Honduras y su Estado de Excepción
Mientras la política hondureña se consume en su propio laberinto, en la otra Honduras de todas las angustias, violencias y miedos, las promesas de seguridad se diluyen como el humo. Es el caso, entre muchas otras, de la promesa de seguridad que hizo la presidente Xiomara Casto al adoptar el estado de excepción desde su primer año de gobierno. Ha sido su estrategia fundamental para contrarrestar la inseguridad.
Inspirado en el modelo de Bukele en El Salvador, este mecanismo extraordinario fue presentado como una herramienta de urgencia para contener el poder de las maras, el crimen organizado y el narcotráfico. Tres años después, lo que comenzó como una medida transitoria se ha convertido en los hechos en política de Estado, renovada una vez más hasta agosto de 2025 mediante el Decreto Ejecutivo PCM 22-2025.

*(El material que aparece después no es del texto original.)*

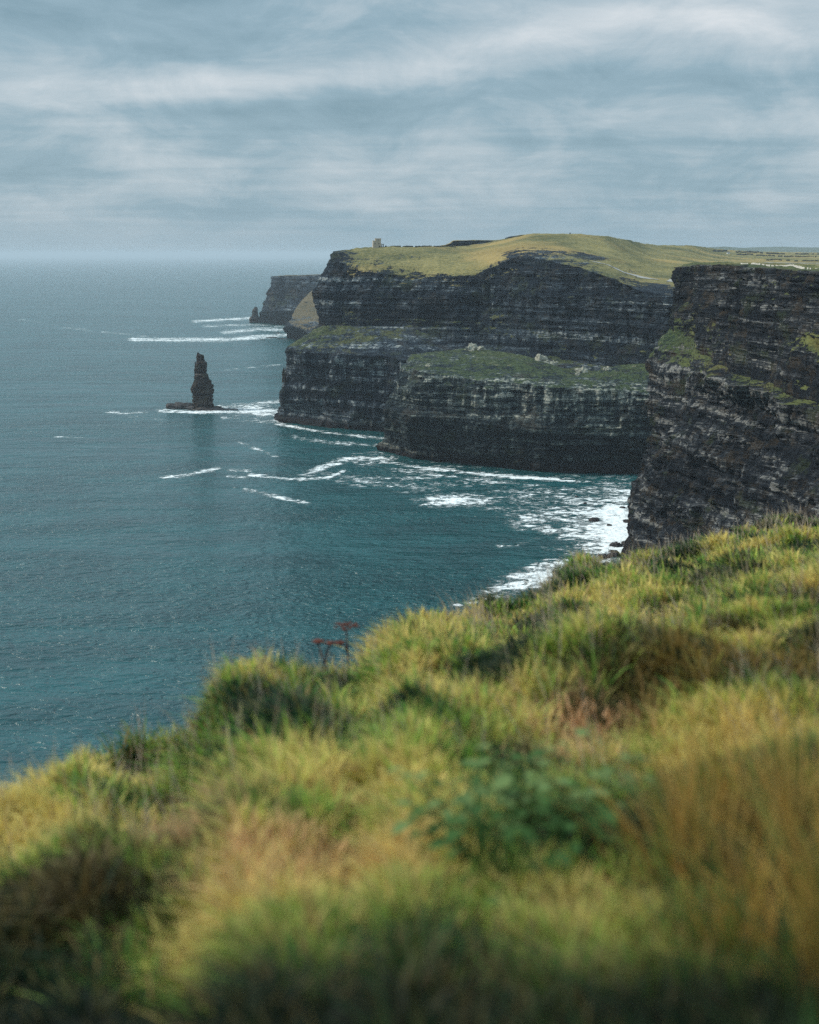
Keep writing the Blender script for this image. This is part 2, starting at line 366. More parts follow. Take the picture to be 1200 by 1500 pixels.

Las preguntas son inevitables: ¿qué ha cambiado? ¿Está Honduras hoy más segura? La respuesta no llega desde las instituciones, ni en cifras, ni en hechos verificables. Lo que sí se multiplica son las historias de abusos, denuncias ignoradas y la militarización normalizada de barrios y colonias, especialmente aquellos marcados por el estigma de la pobreza y discriminación.
El caso de Daniel Castellanos permanece como una herida abierta. Tenía 26 años y vivía en la colonia Rivera Hernández, en San Pedro Sula. En 2023, supuestos agentes de la Dirección Policial Anti Maras y Pandillas Contra el Crimen Organizado (DIPAMPCO) lo detuvieron en su casa, argumentando que existían denuncias en su contra. Desde entonces, nadie lo ha visto, nadie sabe de él. Su madre continúa peregrinando por postas policiales, suplicando información. No hay respuestas. No hay responsables. Sólo el silencio, ese que duele y que trae el hedor de la impunidad.
El de Daniel no es aislado. Se repiten en distintas regiones del país, pero las familias callan. Temen. Saben que enfrentan estructuras protegidas por el estado de excepción, donde el uniforme parece otorgar impunidad y la ausencia de garantías constitucionales deja a la ciudadanía en la más absoluta indefensión.
Lo que nació como una medida para garantizar la seguridad, hoy es percibido por muchos como amenaza a esa misma seguridad. En lugar de datos, se acumulan relatos de tortura, agresiones sexuales, desapariciones forzadas y ejecuciones extrajudiciales, cometidas al amparo de esos “súper poderes” que se conceden a los cuerpos armados.
¿Es esto lo que se entiende por seguridad ciudadana? ¿Hasta cuándo se permitirá que la excepción se vuelva norma, y que la fuerza sustituya al derecho? Honduras merece una política de seguridad que respete la vida, la dignidad y las libertades de su gente. Y merece también respuestas, no silencios, frente a las denuncias. Porque sin justicia y sin voluntad de reparar, cualquier promesa de seguridad es otra forma de violencia institucional.